The Team That Wouldn't Die turns out to be an apposite title. It says it all. Enter a room with the current first-team squad and you see the ultimate proof that United's spirit, their raison d'etre, survived the tangled metal.

The lost keep coming back. They returned as Best, Law and Charlton, then as Hughes, Cantona and Robson, then as Giggs, Beckham, Scholes and the Nevilles, and now as Rooney and Ronaldo.

Matt Busby filled the great chasm of February 6, 1958, with the commodity that had been lost, along with Capt Thain's cap. He filled it with talent, courage, faith. For these past 50 years United have seldom deviated from the religion of attacking football, delivered with zest, style, class. And who can resist the symmetry of Busby almost morphing into Sir Alex Ferguson, who heard the call, in the early Nineties, to continue Busby's work with homegrown boys, the very reincarnation of the Babes.

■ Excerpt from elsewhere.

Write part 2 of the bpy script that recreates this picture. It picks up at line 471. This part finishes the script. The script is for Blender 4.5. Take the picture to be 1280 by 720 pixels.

There is an astonishing concentration of individual artistry in Ferguson's current squad. As the marathon of commemorations gets under way, we probably all sense that the greatest tribute to Duncan Edwards or Tommy Taylor will be Cristiano Ronaldo in full symphonic flow, Wayne Rooney rampaging through the middle or the peerless Ryan Giggs writing his name ever deeper into the great Old Trafford story.